Business

SELLING A BUSINESS WHILE MINDING YOUR INVESTMENT GOALS

Business decisions and investment decisions are, of necessity, intertwined. And, when it comes to selling a business, there’s no question that family finances and both short- and long-term investment goals will need to be considered in the mix. 

If family members have been involved in running your business, what is the sale going to mean for them? Will an adult child continue to be employed under the new ownership? Will any of your adult children be the new owner(s)? Will there be a lump sum paid to you? If there is going to be a stream of payments, what contingencies might affect the reliability of that income? 

If, as is the case with many business owners, you have been used to running certain personal expenses through the business (vehicles and their upkeep or club memberships, as just two examples), those adjustments will need to be made.

Tax and estate planning considerations can be important. Prior to finalizing the sale, you might be advised to transfer some ownership interests to trusts, along with using charitable donations to offset tax liabilities generated by the sale.
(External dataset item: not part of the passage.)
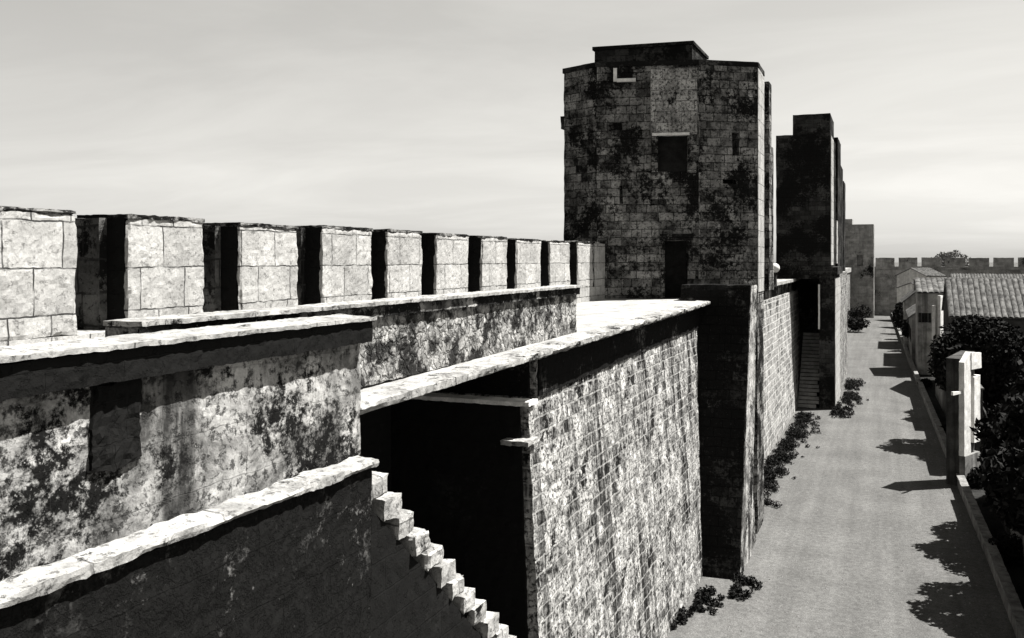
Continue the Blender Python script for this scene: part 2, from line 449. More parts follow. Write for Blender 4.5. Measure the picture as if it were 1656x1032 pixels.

If, like most privately held business owners, your focus has been on growing and nurturing that business, the transition to managing a substantial personal investment portfolio can present a challenge. The influx of cash, after all, represents your life’s work, and although you trust the investment advisors you’ve chosen, current historic highs in the stock market are sounding alarm bells in your brain.

Allbusiness.com suggests three wealth management “rules” for entrepreneurs to follow after selling their businesses: 

    • Diversify holdings.
    • Hedge your bets.
  • Review liability protection.

As you plan a portfolio strategy, weighing each of two main approaches (active management, which focuses on outperforming the market compared to a specific benchmark, and passive management, which aims to mimic the investment holdings of a particular index), seek out investment managers with measurable, presentable track records of performance. The starting point, of course, must involveself-analysis (your own goals and risk tolerance).

There are no hard and fast rules on handling the proceeds of a business sale. But you’re used to seeking out expertise and expert advice, making hard decisions, living with consequences, and pivoting. Those same skills will stand you in good stead now. 

Money management and financial planning will be critical to managing your wealth after the sale of a business.